Vera Lengsfeld / 06.02.2020 / 06:29 / Foto: R.Letsch / 137 / Seite ausdrucken

Ein Sieg über die Arroganz der Macht

Eigentlich sind wir inzwischen daran gewöhnt, dass in der Politik alles ausgekungelt wird, bevor die eigentlichen Entscheidungen getroffen werden. Nun hat die Ministerpräsidentenwahl in Thüringen bewiesen, dass es auch anders geht. Die Wahl von Thomas Kemmerich ist eine Folge der unendlichen Arroganz der rot-rot-grünen Koalition. Die Fraktionschefin der Linken, Henning-Wellsow hat in den Tagen vor der Wahl nichts ausgelassen, um klar zu machen, dass man von CDU und FDP nichts als Unterwerfung erwartet, ohne die geringsten Zugeständnisse zu machen. Sie war sich zu sicher, dass die Wahl zugunsten von Bodo Ramelow ausgehen würde. Schließlich hatten die meinungsmachenden Medien für Ramelow getrommelt.

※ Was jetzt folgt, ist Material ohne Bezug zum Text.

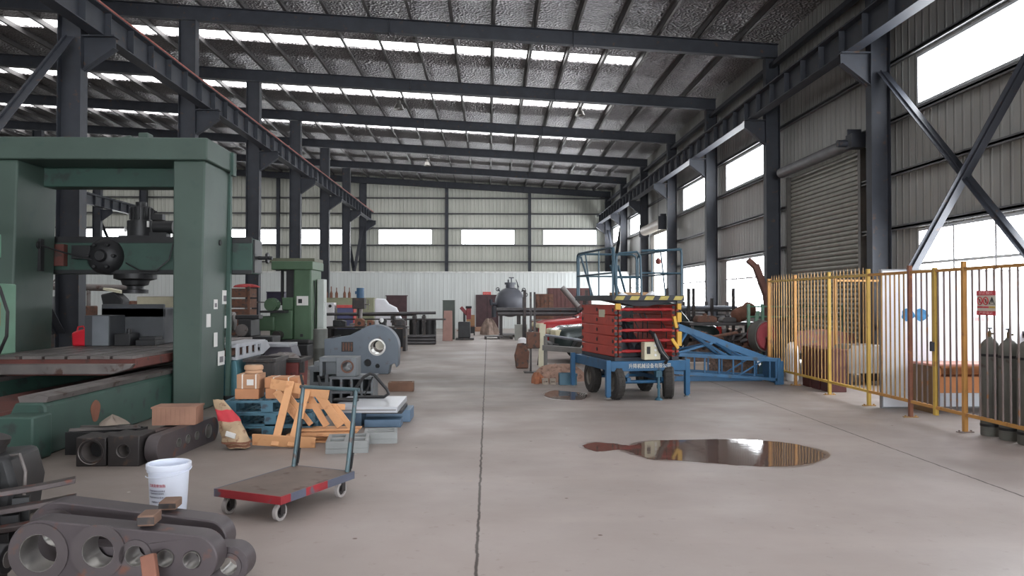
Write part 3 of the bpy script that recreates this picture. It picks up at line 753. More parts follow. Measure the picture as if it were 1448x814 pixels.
m = MB(); m.cyl((.68, .35, .75), (.68, 1.5, 1.35), .07); m.cyl((.5, .3, .8), (.5, 1.5, 1.45), .05); m.bx(.3, 1.0, .5, .9, .68, .95); m.build('hydraulic_ram', M_STEEL, lift)
hs = MB(); rr = random.Random(3)
for i in range(9):
    x = .32+.085*i; z = 1.2+rr.uniform(-.2, .3); hs.tube([(x, .2, z+.12), (x+.03, .12, z), (x+.06, .2, z-.14), (x+.1, .3, z-.3)], .009, 6)
hs.build('hydraulic_hose', M_BLK, lift)
m = MB(); m.bx(.56, .84, -.06, .09, .665, .955); cb = m.build('control_box', M_CREAM, lift, bevel=.006)
m = MB(); m.bx(.60, .66, -.068, -.06, .76, .88); m.build('switch', M_BLK, cb); m = MB()
for z in (.74, .82, .9): m.cyl((.75, -.06, z), (.75, -.075, z), .02, n=12)
m.build('push_button', M_WHITE, cb)
m = MB(); m.tube([(.7, .05, 1.12), (.72, -.08, 1.08), (.76, -.1, .95), (.82, -.11, .8), (.95, -.09, .66), (.93, -.05, .6)], .03, 8); m.tube([(.76, .05, 1.05), (.8, -.09, .98), (.88, -.1, .8), (.98, -.08, .68)], .018, 8); m.build('power_cable', M_BLK, lift)
for c_, s_, r_ in (((1.225, .05, 1.36), (.075, .05, .16), 0), ((1.15, .04, 1.28), (.05, .05, .2), -.2), ((1.225, .05, 1.0), (.08, .05, .24), 0), ((1.14, .03, .92), (.05, .04, .2), -.6), ((1.225, .05, 1.54), (.07, .05, .1), 0), ((.14, .06, 1.54), (.09, .05, .1), 0)):
    m = MB(); m.box(c_, s_, ry=r_); m.build('safety_bracket', M_YELB, lift, bevel=.004)
m = MB(); m.box((.092, .72, 1.42), (.006, .3, .13)); m.build('name_plate', M_CREAM, lift)
# platform and guard rails
zp = 1.64
m = MB(); m.bx(.02, 1.3, 0, 2.02, zp, zp+.09); m.prism([(.05, zp), (1.27, zp), (.75, zp-.09), (.5, zp-.09)], .5, XZ, z0=-.7); plat = m.build('platform', mat('dark_grey_deck', (52, 54, 60), .5, .2, .2), lift, bevel=.004)
for i in range(5):
    x = .06+.26*i; w_ = .15
    m = MB(); m.prism([(x, zp+.01), (x+w_, zp+.01), (min(x+w_+.04, 1.3), zp+.075), (x+.04, zp+.075)], .003, XZ, z0=0); m.build('hazard_stripe', mat('hazard_yellow', (172, 156, 84), .6, 0, .3), plat)
M_RAILB = mat('teal_rail_tube', (50, 76, 90), .45, .1, .15)
zt, zm = 2.52, 2.1; zb_ = zp+.09
def rail_loop(pts, nm='guard_rail', r=.02): m = MB(); m.tube(pts, r, 8); return m.build(nm, M_RAILB, lift)
x0, x1, y0, y1 = .05, 1.27, .04, 1.98
def arch(a, b):   # an upside-down U between two deck points, with a mid rail
    a = Vector(a); b = Vector(b); d = (b-a).normalized(); c = .09
    pts = [a+Vector((0, 0, zb_)), a+Vector((0, 0, zt-c)), a+d*c*.3+Vector((0, 0, zt-c*.3)), a+d*c+Vector((0, 0, zt)), b-d*c+Vector((0, 0, zt)), b-d*c*.3+Vector((0, 0, zt-c*.3)), b+Vector((0, 0, zt-c)), b+Vector((0, 0, zb_))]
    rail_loop(pts); rail_loop([a+Vector((0, 0, zm)), b+Vector((0, 0, zm))], 'mid_rail', .015)
arch((x0, y0, 0), (x0, y1, 0)); arch((x1, y0, 0), (x1, y1, 0)); arch((x0+.03, y1, 0), (x1-.03, y1, 0))
rail_loop([(x0+.06, y0, zb_), (x0+.06, y0, zt-.16), (x0+.1, y0, zt-.1), (x0+.42, y0, zt-.07), (x0+.48, y0, zt-.14), (x0+.5, y0, zb_)], 'gate_frame')
rail_loop([(x0+.06, y0, zm-.08), (x0+.5, y0, zm-.08)], 'mid_rail', .015)
rail_loop([(x0+.5, y0, zt-.05), (x1, y0, zt-.02)]); rail_loop([(x0+.5, y0, zm), (x1, y0, zm)], 'mid_rail', .015)
rail_loop([(x0, y0, zt+.0), (x0+.06, y0-.01, zb_-.02)], 'corner_post', .026)
for (xa, ya, xb, yb) in ((x0, 1.2, x0, 1.5), (x1, .7, x1, .9), (x0, .75, x0, .75), (x1, 1.3, x1, 1.3)): rail_loop([(xa, ya, zb_), (xb, yb, zt)], 'upright', .014)
rail_loop([(.9, y1, zb_), (.62, y1-.25, zm+.2)], 'brace_tube', .022); rail_loop([(.95, y1-.2, zb_), (.75, y1-.3, zm+.2)], 'brace_tube', .022)
rail_loop([(.35, y1, zb_), (.12, y1, zt-.05)], 'brace_tube', .02)
# loose things on the platform
def on_lift(x, y, z): return lift.matrix_basis @ Vector((x, y, z)) if False else (Matrix.Translation(lift.location) @ Matrix.Rotation(RZL, 4, 'Z')) @ Vector((x, y, z))
M_CARD = mat('tan_cardboard', (178, 140, 104), .8, 0, .12, 4.)
o = MB(); o.prism([(-.32, -.22), (.3, -.24), (.33, .2), (-.3, .24)], .05); o = tag(o.build('cardboard_sheet', M_CARD, bevel=.004), 'tan cardboard sheet lying on the lift platform', 'cardboard'); o.location = on_lift(.55, .5, zb_+.001); o.rotation_euler = (0, 0, .3)
def rag(loc, s, label, m_):
    o = MB(); r_ = random.Random(int(s*1000)); ph = [r_.uniform(0, 6) for _ in range(4)]
    def f(u, v):
        a_ = 2*PI*u; rr_ = v*s*(1+.22*math.sin(3*a_+ph[0])+.1*math.sin(7*a_+ph[1]))
        return (rr_*math.cos(a_), rr_*.7*math.sin(a_), max(0.002, s*.55*(1-v)**.7*(1+.3*math.sin(4*a_+ph[2]))*(1 if v < .999 else 0)))
    o.grid(f, 20, 5, True); o = tag(o.build('rag', m_, sharp=80), label, 'rag', 'white rags on the lift platform'); o.location = loc
rag(on_lift(.26, .16, zb_+.001), .08, 'white rag on the lift platform beside the tan cardboard', M_WHITE)
rag(on_lift(.78, .14, zb_+.001), .1, 'white rag in the middle of the lift platform edge', M_WHITE)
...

Ramelow war ein echter Landesvater, ein linker Bernhard Vogel. Er kannte im kleinsten Dorf, das er besuchte, nicht nur den Namen des Bürgermeisters, sondern war so gut vorbereitet, dass er über die speziellen Probleme informiert war. Das hat mir jedenfalls ein Freund aus dem Gemeinde- und Städtebund erzählt, der Ramelow oft begleiten musste. Der Zugewinn bei der Landtagswahl war ein Gewinn von Bodo Ramelow.

Aber es ging ja nicht um Ramelow allein, sondern um die Koalition und ihre Vorhaben. Es geht um die Windräder im Thüringer Wald, den geplanten Mietendeckel, um die Agrarpolitik, die für Thüringer Bauern existenzbedrohend ist, die Entscheidungen der Ex-Umweltministerin, die über die Köpfe der Betroffenen hinweg getroffen wurde, um die linksextreme Antifa, die gerade dabei ist, den frisch gewählten Nachfolger unter Beschuss zu nehmen.

Der Ex-Ministerpräsident Dieter Althaus hatte Bodo Ramelow unbeabsichtigt eine Brücke gebaut, über die er aber nicht gegangen ist. Er hätte den Projektregierungs-Vorschlag von Althaus aufgreifen und eine überparteiliche Expertenregierung bilden können. Das wäre innovativ und neu gewesen – und niemand hätte sich dem verweigert. Stattdessen ließ er sich von den Scharfmachern in seiner Partei in eine hochriskante Wahl treiben und hat nun verloren. 

Die Blumen vor die Füße

Die Fraktionschefin der Linken Henning-Wellsow zeigte sich zu allem Überfluss als grottenschlechte Verliererin, als sie, statt dem Wahlsieger zu gratulieren, ihm die Blumen vor die Füße warf.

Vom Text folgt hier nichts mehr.